Holmes thanked Johnson for “giving his word that he would help us” and honoring it and Ald. Jeanette Taylor (20th) for welcoming a memorial to her South Side ward that nobody else wanted.

“We didn’t get no help until they came. Now, we got the help, and we [are] winning. We ain’t got nothing to be sad about or sorry about and the hurt we suffered and been through—it’s all being rectified,” he said.

Gregory Burns was similarly beaten with a flashlight, suffocated and threatened with a gun placed in his mouth before confessing to a 1983 murder that forced him to spend seven years in prison.

Holmes said the memorial will “stand as a permanent reminder of the suffering survivors endured, the resilience we showed and the responsibility we all share to ensure” the ugliest chapter in the history of the Chicago Police Department “never happens again.”

“For years, people refused to believe us. They questioned our stories, denied our experience. That disbelief [caused] another kind of pain. But today, our truth is being recognized. Our voices are finally being heard. And that recognition is healing,” Burns said.

“This memorial is about more than remembering the past.
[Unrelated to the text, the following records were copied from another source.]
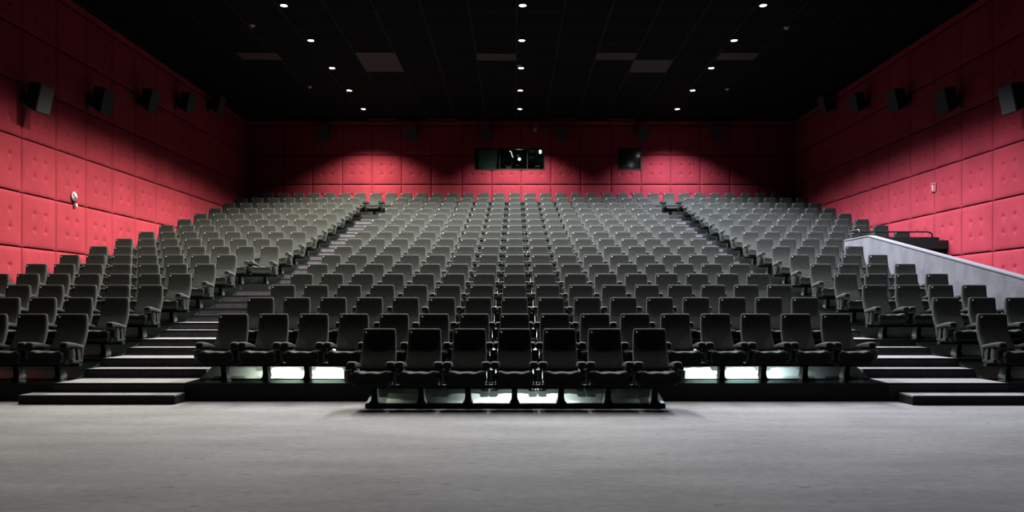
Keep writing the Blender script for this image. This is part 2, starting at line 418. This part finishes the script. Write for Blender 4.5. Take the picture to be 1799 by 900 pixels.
# ------------------------------------------------------------------ cinema seat
def srect(w, d, n=24, p=4.0, bow=0.0, yc=0.0, z=0.0, xc=0.0):
    out = []
    for i in range(n):
        t = 2 * PI * (i + .5) / n
        c, s_ = math.cos(t), math.sin(t)
        x = w / 2 * math.copysign(abs(c) ** (2 / p), c); y = d / 2 * math.copysign(abs(s_) ** (2 / p), s_)
        yy = y + (bow * (1 - (2 * x / w) ** 2) if y < 0 else 0)
        out.append((xc + x, yc + yy, z))
    return out
def backrest_mb():
    mb = MB(); rings = []
    #     z    width depth front-y bow
    P = [(.262, .40, .05, -.175, 0), (.272, .44, .07, -.185, .0), (.33, .468, .085, -.200, .004), (.42, .478, .10, -.208, .010),
         (.46, .476, .105, -.196, .014), (.52, .469, .11, -.160, .016), (.58, .463, .108, -.126, .016), (.65, .456, .104, -.093, .016),
         (.73, .449, .102, -.069, .016), (.80, .444, .098, -.058, .016), (.87, .438, .092, -.052, .014), (.925, .433, .084, -.048, .010), (.944, .424, .066, -.044, .006),
         (.953, .408, .046, -.033, .002), (.956, .37, .020, -.02, 0)]
    for z, w, d, yf, bow in P: rings.append(srect(w, d, 28, 5.0, bow, yf + d / 2, z))
    mb.loft(rings); return mb
def cushion_mb():
    """seat pad with raised side bolsters, lofted from front to back"""
    mb = MB(); rings = []
    def ring(y, w, zt, zb, k):
        r = []; n = 12
        for i in range(n + 1):                     # top edge, left to right
            a = -1 + 2 * i / n
            lift = .020 * math.exp(-((abs(a) - .78) / .22) ** 2) - .010 * math.exp(-((abs(a) - .42) / .2) ** 2) + .004 * math.exp(-(a / .3) ** 2)
            drop = .03 * max(0, abs(a) - .9) / .1
            r.append((a * w / 2, y, zt + (lift - drop) * k))
        r += [(w / 2, y, (zt + zb) / 2), (w / 2 - .02, y, zb + .01), (w / 4, y, zb), (-w / 4, y, zb), (-w / 2 + .02, y, zb + .01), (-w / 2, y, (zt + zb) / 2)]
        return r
    for y, w, zt, zb, k in ((-.668, .42, .360, .30, .2), (-.678, .455, .388, .275, .6), (-.676, .478, .408, .26, .9), (-.660, .484, .420, .25, 1), (-.62, .486, .424, .245, 1),
                            (-.50, .486, .418, .245, .9), (-.35, .482, .405, .245, .7), (-.205, .47, .40, .25, .4)):
        rings.append(ring(y, w, zt, zb, k))
    mb.loft(rings); return mb
def armrest_mb():
    mb = MB(); rings = []
    for y, w, zt, h in ((-.640, .060, .535, .045), (-.648, .094, .548, .075), (-.636, .110, .556, .092), (-.60, .113, .560, .092), (-.54, .113, .555, .080),
                        (-.42, .110, .535, .070), (-.30, .104, .512, .064), (-.235, .096, .498, .058), (-.222, .06, .485, .035)):
        n = 14; rg = []
        for i in range(n):
            t = 2 * PI * (i + .5) / n; c, s_ = math.cos(t), math.sin(t)
            rg.append((w / 2 * math.copysign(abs(c) ** .55, c), y, zt - h / 2 + h / 2 * math.copysign(abs(s_) ** .6, s_)))
        rings.append(rg)
    mb.loft(rings); return mb
def bracket_mb():
    mb = MB()
    for (y0, y1, yb0, yb1, z0) in ((-.475, -.425, -.46, -.40, .27), (-.36, -.30, -.33, -.26, .27)):
        vs = []
        for x in (-.012, .012):
            vs += [(x, yb0, z0), (x, yb1, z0), (x, y1, .475), (x, y0, .475)]
        mb.add(vs, [(0, 1, 2, 3), (7, 6, 5, 4), (0, 4, 5, 1), (1, 5, 6, 2), (2, 6, 7, 3), (3, 7, 4, 0)])
    mb.box(-.010, .010, -.47, -.22, .25, .285)
    return mb
def cup_mb():
    mb = MB()
    mb.lathe([(.030, .30), (.036, .302), (.040, .335), (.047, .352), (.0475, .43), (.052, .433), (.052, .442), (.045, .442), (.043, .37), (.02, .362)], 16)
    return mb
def cup_in_mb():
    mb = MB(); mb.box(-.012, .012, -.03, .09, .40, .425); mb.box(-.014, .014, .04, .1, .27, .41); return mb
def pedestal_mb():
    mb = MB()
    mb.add([(x, y, z) for z, wx, wy, yc in ((-.012, .066, .12, -.30), (.012, .066, .12, -.30), (.035, .044, .085, -.30), (.09, .036, .07, -.31), (.20, .036, .07, -.34))
            for x, y in ((-wx, yc - wy), (wx, yc - wy), (wx, yc + wy), (-wx, yc + wy))],
           [(k * 4 + i, k * 4 + (i + 1) % 4, k * 4 + 4 + (i + 1) % 4, k * 4 + 4 + i) for k in range(4) for i in range(4)] + [(3, 2, 1, 0), (16, 17, 18, 19)])
    return mb
def frame_mb():
    mb = MB()
    mb.box(-.30, .30, -.36, -.28, .19, .235)                                  # cross beam carrying the row
    mb.box(-.225, .225, -.64, -.22, .225, .262, bev=.012)                     # pan under the cushion
    return mb
def plate_mb():
    mb = MB()
    mb.lathe([(.0145, -.003), (.0145, .002), (.012, .004)], 10, 0, True, Matrix.Translation((-.175, -.0545, .905)) @ Matrix.Rotation(PI / 2 - .1, 4, 'X'))
    return mb
ME = {}
for k, f, m in (('backrest', backrest_mb, M_FAB), ('seat_cushion', cushion_mb, M_FAB), ('armrest', armrest_mb, M_FAB), ('armrest_bracket', bracket_mb, M_BRK),
                ('cup_holder', cup_mb, M_CUP), ('cup_holder_arm', cup_in_mb, M_CUPIN), ('pedestal', pedestal_mb, M_IRON), ('underframe', frame_mb, M_IRON), ('number_plate', plate_mb, M_PLATE)):
    me = f().mesh(k, [m]); fix_normals(me); sharp(me, 50); ME[k] = me
def part(name, key, parent, loc=(0, 0, 0)):
    o = bpy.data.objects.new(name, ME[key]); COL.objects.link(o); o.parent = parent; o.location = loc; return o
def make_seat(extra_cup, detail):
    t = thing('cinema_seat', 'x', 'seat')
    b = part('backrest', 'backrest', t); part('number_plate', 'number_plate', b)['label'] = 'small pale round seat number plate'
    part('seat_cushion', 'seat_cushion', t)
    part('underframe', 'underframe', t)
    part('pedestal', 'pedestal', t)
    for sx in (-1, 1):
        a = part('armrest', 'armrest', t, (sx * .2450, 0, 0))
        if detail: part('armrest_bracket', 'armrest_bracket', a, (sx * .018, 0, 0))
    c = part('cup_holder', 'cup_holder', t, (.3025, -.575, 0))
    if detail: part('holder_arm', 'cup_holder_arm', c)
    if extra_cup:
        c = part('cup_holder', 'cup_holder', t, (-.3025, -.575, 0))
        if detail: part('holder_arm', 'cup_holder_arm', c)
    return t
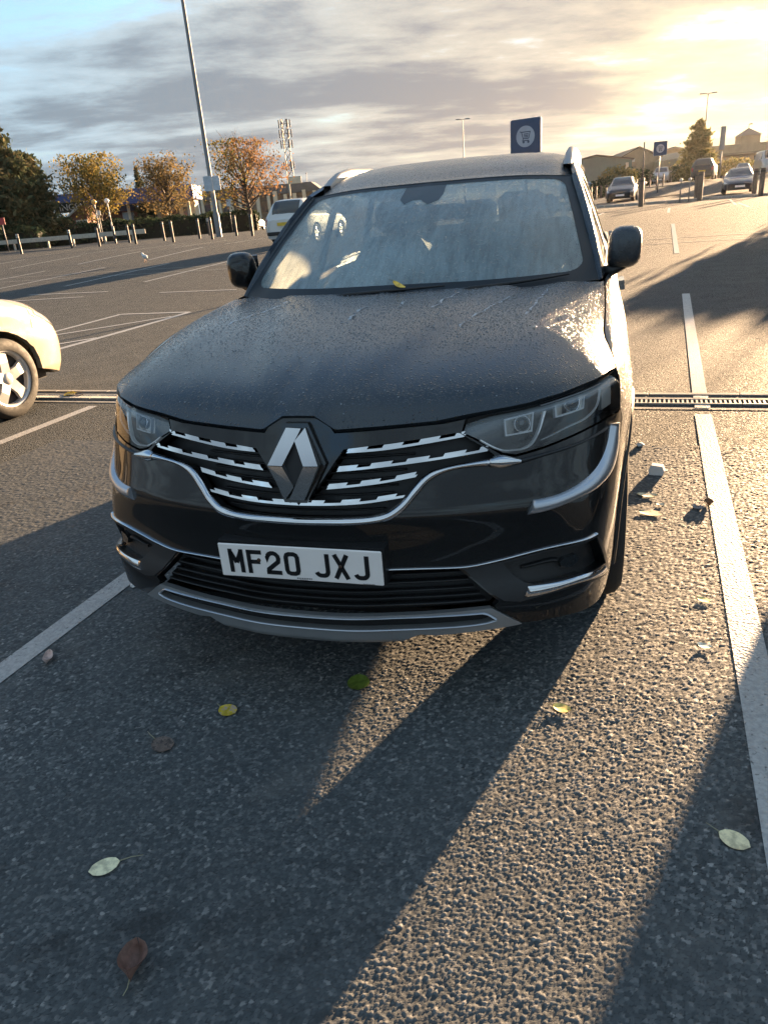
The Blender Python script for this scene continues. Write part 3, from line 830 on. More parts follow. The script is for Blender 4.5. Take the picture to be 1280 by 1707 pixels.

It’s about educating future generations…and inspiring people to stand up against injustice wherever they see it.”

Jen Ash, executive director the Chicago Torture Justice Memorials Foundation,
described the nation’s first memorial to police torture victims as the “final unfulfilled promise” made by the City Council in the 2015 reparations ordinance.


“If I learned anything when I joined this movement in 2014, it is this: Justice doesn’t end when legislation passes. We continue to fight for justice until promises made become reality,” Ash said.